For all the musicians who have dropped music that was recorded in their forced downtime – and there’s been a lot – there’s likely just as many with releases in the can, records musicians are sitting on, waiting to unleash to the world when the time is right.

Montezuma County’s Dale “X” Allen of Genuine Cowhide has been sitting on his latest record since February; the forthcoming release is another dose of “Montezuma County Nitro-Twang,” a genre that could be Allen’s own. It’s a world where garage rock and sweaty punk kicks up dust with classic country and honky-tonk, all sewn together in the spaghetti Western West. Allen, who had been a denizen of Austin, Texas, for decades, split for Colorado three years back.
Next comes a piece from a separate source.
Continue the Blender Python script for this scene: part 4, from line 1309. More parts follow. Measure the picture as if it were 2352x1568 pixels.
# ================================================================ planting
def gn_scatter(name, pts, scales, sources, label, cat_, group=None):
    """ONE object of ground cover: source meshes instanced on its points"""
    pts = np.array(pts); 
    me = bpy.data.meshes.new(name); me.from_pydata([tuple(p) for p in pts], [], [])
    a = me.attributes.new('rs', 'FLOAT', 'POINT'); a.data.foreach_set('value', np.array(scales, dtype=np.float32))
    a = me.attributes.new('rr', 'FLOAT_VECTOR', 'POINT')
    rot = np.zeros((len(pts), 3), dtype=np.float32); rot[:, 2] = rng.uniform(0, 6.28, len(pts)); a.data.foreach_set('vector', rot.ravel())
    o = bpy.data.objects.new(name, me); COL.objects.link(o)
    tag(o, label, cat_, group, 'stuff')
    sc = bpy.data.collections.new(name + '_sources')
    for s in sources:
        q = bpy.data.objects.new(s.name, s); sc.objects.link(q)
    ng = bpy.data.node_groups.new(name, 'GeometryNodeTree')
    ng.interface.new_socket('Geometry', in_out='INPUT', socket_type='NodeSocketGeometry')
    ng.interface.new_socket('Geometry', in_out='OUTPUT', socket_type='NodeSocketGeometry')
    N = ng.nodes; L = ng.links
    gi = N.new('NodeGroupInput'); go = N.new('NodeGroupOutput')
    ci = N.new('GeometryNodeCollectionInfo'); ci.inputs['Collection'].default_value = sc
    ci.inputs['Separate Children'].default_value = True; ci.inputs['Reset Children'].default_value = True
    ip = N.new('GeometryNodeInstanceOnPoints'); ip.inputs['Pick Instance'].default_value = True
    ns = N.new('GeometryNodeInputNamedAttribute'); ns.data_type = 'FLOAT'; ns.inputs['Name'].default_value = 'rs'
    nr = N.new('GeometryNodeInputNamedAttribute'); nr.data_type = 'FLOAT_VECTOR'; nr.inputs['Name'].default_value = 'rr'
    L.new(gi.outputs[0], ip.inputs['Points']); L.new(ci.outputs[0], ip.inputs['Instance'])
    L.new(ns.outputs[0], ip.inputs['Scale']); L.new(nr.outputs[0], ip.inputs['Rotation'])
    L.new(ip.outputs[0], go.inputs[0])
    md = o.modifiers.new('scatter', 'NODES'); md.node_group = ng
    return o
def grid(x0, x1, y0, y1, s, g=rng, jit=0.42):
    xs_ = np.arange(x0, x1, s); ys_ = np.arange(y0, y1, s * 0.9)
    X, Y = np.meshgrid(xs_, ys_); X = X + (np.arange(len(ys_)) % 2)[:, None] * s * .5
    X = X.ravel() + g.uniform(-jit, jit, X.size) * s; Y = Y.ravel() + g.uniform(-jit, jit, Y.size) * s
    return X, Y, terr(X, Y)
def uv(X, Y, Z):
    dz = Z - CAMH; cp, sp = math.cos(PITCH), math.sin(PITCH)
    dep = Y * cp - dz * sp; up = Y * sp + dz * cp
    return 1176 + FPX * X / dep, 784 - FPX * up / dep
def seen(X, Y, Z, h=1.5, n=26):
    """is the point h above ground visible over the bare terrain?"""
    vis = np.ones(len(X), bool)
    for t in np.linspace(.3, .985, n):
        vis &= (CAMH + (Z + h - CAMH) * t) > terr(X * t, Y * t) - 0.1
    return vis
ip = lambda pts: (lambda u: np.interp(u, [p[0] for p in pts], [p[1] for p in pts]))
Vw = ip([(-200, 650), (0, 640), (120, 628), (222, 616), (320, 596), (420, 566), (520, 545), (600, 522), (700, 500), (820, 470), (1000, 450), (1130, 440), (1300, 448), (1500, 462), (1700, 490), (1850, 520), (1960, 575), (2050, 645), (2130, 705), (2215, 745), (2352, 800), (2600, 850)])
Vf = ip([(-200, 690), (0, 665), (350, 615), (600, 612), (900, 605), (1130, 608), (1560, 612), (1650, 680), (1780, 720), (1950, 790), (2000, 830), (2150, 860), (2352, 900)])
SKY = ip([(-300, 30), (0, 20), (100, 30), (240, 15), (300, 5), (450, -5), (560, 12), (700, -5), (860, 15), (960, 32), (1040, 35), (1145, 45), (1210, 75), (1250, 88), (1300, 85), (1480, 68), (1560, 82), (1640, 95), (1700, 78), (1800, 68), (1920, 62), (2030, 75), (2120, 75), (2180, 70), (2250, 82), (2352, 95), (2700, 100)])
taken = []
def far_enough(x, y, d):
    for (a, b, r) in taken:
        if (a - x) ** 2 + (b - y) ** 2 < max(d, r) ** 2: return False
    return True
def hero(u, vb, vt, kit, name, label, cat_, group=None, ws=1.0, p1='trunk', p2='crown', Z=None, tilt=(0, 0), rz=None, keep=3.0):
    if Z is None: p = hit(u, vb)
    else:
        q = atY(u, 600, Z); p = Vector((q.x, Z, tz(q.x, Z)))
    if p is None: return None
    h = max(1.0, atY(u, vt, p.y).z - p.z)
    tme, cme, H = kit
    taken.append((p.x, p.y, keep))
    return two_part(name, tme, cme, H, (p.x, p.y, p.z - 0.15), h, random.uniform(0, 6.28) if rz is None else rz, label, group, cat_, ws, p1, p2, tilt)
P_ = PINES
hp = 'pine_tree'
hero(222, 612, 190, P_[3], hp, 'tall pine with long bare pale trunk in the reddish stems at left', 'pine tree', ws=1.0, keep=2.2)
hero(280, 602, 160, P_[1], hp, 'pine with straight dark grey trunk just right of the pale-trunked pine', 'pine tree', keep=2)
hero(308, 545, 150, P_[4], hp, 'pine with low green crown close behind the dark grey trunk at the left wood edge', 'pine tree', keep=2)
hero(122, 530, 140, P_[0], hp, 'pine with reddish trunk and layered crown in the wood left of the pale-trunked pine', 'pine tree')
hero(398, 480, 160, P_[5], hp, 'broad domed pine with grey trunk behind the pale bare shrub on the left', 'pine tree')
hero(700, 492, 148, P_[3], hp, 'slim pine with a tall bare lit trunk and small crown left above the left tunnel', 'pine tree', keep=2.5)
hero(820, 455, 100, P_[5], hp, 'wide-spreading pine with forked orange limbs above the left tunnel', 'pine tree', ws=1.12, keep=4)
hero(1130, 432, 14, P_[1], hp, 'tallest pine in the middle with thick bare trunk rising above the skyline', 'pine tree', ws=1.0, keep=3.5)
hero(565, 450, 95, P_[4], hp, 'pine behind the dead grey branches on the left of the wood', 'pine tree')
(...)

He’s banged out all sorts of sounds, but nitro-twang is his thing, and with his 2019 release, “Red Dirt Colorado Girl,” and his forthcoming record, “All Roads Lead To Colorado,” he’s laying out a Centennial State theme in a hard, country rock package.

“I’m once again working that Colorado angle; I couldn’t do it in Texas because everybody wrote songs about Texas, but Colorado, I’m starting to milk the Colorado title and the Colorado subject. I hear all these bands getting airplay and all the songs ‘gotta get back to Colorado, gotta get back to that girl in Colorado,’” said Allen in his best animated and overblown radio announcer voice. “So I said, ‘Heck, I can write songs like that.’”

Allen is a DIY, make-it-all-happen musician. Moving to Colorado has taken him off the stage and into the writing room, allowing him much more time to write and record. He outfitted his Montezuma County home with a recording studio, a place where he dictates the tempo of the entire music-making process. There is no engineer or producer on the clock, no dilly-dallying or wasted time. It’s the sort of organic process that aids his music; it’s a rock ’n’ roll product void of filler or fluff.

“I tend to write in the studio. I’ll come up with the framework and lay it down and then I kind of get creative and it could go in various directions, and you don’t really get to do that in a studio under a clock,” he said. “I get to cut 10 guitar tracks on 10 different amps and go, ‘I don’t like any of those, give me the 11th one,’ that kind of stuff. After laying a guitar track down, I then go outside and work in the garden or something, come back in and eat, and go back in the studio again. I get to do all that – I’ve been ruined by having my own studio to record in.”

When “All Roads Lead To Colorado” finally drops sometime in 2021, expect to see Allen on a stage, pushing out a glorious racket of rock ’n’ roll suitable for the two-stepping crowd and the now middle-aged reared on Black Flag and The Beat Farmers.

“I’m dying to play. I’ve been at this over 40 years, this is the longest I’ve ever gone without having at least a gig on the books,” he said. “It’s frustrating and depressing. I recorded an album in the meantime, which was the best part, but I was weened in the bars, beer joints and honky-tonks and clubs and grange halls playing to packed houses filled with people sometimes slamming into each other. And having a great time, sweating and spitting and that’s over for now. Everybody’s distanced and masked, and it doesn’t look like that much fun, but I’m dying to get back.”